How does it handle the well known incompatibility between fork and threads?




Which incompatibility do you mean? If you're forking to create a child process, usually you're just careful not to do anything that might acquire a lock (including allocating memory) in between the fork and the exec, and then I think you're good?

Forking for something else, though, god help you.


The tricky part of this approach is error handling. What if a system call fails in between fork and exec, or exec itself?

It looks like libuv creates a pipe for every new process, and uses that to send errno back on any failing system call. This has the disadvantage that you only get the error code, and none of the context. You get ENOENT, but you don't know which path was invalid.

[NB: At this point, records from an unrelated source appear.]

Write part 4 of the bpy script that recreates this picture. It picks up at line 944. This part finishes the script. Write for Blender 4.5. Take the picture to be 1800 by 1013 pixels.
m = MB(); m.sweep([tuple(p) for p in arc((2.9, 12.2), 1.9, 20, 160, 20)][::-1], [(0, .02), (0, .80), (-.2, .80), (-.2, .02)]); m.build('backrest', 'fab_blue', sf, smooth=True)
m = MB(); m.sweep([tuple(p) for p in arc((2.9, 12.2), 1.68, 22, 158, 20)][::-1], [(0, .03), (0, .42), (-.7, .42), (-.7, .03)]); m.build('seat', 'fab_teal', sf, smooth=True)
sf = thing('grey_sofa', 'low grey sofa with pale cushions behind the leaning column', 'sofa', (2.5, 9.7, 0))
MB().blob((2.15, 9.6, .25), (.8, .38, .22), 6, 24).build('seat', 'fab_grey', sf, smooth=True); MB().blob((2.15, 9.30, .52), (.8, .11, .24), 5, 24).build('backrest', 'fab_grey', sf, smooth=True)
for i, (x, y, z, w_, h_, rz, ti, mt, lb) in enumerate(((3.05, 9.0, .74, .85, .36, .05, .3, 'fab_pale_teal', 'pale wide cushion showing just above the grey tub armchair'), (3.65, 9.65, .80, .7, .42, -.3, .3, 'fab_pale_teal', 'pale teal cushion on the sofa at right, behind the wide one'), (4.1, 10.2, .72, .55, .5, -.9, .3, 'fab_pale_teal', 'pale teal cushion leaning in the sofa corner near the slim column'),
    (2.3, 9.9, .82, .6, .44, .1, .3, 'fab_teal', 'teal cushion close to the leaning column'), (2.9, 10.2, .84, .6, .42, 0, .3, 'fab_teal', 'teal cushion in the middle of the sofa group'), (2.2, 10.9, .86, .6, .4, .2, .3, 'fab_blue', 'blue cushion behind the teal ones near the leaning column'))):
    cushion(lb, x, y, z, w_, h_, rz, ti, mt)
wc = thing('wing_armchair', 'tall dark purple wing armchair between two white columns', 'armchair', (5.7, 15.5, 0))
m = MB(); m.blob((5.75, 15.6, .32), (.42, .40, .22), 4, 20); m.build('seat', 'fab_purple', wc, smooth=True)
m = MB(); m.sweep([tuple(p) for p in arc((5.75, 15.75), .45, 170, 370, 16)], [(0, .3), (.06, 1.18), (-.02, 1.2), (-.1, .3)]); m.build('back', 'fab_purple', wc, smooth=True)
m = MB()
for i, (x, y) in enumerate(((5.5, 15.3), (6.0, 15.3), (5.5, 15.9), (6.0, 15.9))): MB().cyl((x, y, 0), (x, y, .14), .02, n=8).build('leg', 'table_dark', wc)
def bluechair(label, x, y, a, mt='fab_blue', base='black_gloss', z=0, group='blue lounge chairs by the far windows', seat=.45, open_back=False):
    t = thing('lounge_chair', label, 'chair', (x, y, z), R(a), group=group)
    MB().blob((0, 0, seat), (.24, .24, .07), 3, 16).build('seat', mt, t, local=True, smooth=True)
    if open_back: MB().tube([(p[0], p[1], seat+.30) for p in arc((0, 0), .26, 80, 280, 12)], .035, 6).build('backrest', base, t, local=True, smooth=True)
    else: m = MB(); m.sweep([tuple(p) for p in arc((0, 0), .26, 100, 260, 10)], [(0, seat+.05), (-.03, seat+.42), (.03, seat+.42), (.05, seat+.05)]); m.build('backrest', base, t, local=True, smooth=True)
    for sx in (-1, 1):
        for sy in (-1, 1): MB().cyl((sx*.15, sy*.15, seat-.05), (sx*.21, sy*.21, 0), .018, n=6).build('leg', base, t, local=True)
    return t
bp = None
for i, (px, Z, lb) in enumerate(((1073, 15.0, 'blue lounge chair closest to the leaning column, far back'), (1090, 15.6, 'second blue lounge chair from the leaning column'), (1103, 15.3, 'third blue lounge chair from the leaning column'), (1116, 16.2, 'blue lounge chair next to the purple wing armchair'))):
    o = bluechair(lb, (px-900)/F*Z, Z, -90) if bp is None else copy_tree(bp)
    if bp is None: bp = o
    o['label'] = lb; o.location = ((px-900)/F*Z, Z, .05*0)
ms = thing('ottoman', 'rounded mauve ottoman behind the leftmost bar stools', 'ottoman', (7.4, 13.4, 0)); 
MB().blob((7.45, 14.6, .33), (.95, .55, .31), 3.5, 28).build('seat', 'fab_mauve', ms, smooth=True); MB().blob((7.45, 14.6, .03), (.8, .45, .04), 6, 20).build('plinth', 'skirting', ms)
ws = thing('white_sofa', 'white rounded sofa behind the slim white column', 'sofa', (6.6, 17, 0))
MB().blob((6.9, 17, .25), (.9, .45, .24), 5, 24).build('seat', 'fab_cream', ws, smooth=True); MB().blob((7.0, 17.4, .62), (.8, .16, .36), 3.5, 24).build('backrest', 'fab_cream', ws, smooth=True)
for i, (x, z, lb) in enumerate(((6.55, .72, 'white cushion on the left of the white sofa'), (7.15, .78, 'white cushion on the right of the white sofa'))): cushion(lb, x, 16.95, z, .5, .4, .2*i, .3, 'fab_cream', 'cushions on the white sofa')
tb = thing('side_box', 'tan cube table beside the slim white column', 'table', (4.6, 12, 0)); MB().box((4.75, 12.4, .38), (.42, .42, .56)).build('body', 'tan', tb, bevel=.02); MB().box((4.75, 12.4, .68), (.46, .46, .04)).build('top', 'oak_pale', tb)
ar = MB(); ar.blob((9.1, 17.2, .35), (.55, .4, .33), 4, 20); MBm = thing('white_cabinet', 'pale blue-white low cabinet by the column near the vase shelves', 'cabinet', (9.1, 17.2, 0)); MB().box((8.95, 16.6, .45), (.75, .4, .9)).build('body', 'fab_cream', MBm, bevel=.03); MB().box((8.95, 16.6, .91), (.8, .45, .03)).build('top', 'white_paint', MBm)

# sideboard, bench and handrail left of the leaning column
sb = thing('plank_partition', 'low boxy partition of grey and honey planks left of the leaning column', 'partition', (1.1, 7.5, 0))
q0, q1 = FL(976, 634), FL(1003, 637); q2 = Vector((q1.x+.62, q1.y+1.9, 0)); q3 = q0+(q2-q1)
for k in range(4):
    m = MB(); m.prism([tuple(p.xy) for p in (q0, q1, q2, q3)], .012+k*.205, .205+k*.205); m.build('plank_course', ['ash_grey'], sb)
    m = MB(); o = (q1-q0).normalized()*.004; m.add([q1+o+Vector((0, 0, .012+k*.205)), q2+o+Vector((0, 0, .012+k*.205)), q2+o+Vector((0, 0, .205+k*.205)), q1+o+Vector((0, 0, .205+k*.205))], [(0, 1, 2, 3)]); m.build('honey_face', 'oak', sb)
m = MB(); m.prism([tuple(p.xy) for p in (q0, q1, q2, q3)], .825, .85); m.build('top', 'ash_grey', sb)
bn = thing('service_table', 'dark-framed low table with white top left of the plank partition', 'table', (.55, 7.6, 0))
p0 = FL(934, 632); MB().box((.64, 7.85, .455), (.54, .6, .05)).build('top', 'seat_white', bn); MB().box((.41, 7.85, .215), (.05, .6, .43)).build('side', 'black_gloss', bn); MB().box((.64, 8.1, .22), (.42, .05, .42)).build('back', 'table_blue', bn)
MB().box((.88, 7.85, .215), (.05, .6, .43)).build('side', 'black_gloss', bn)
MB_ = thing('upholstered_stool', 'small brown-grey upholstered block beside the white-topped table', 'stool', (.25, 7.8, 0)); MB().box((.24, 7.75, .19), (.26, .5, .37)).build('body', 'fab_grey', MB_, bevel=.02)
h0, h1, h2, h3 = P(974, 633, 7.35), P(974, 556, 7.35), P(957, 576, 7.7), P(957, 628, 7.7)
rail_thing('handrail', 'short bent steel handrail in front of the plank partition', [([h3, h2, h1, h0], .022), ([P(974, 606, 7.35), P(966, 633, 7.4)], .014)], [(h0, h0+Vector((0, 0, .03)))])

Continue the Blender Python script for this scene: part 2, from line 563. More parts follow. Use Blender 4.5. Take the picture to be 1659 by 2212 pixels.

They could just write the entire error string to an fd, right? It's annoying in C to write a formatted string without doing dynamic allocations, but it's possible.

(Or, if you want to be weird, do a PTRACE_TRACEME after fork and have the parent trace the child process and only detach when it sees a successful return from execve. If ptrace is unavailable, fall back to less-useful errors)


Piping back the error string is probably the best one can do.


Do you need to know ? If you're fork/exec and get ENOENT, there's only one path that could relate to, the path to the program you wanted to run.


Or the path to the interpreter (e.g. if you're trying to run a x86-32 binary on an x86-64 system without 32-bit libc, or if you're trying to run a binary linked against glibc on a system with musl).


Fair enough - but there's still no more info you could learn from the ENOENT error.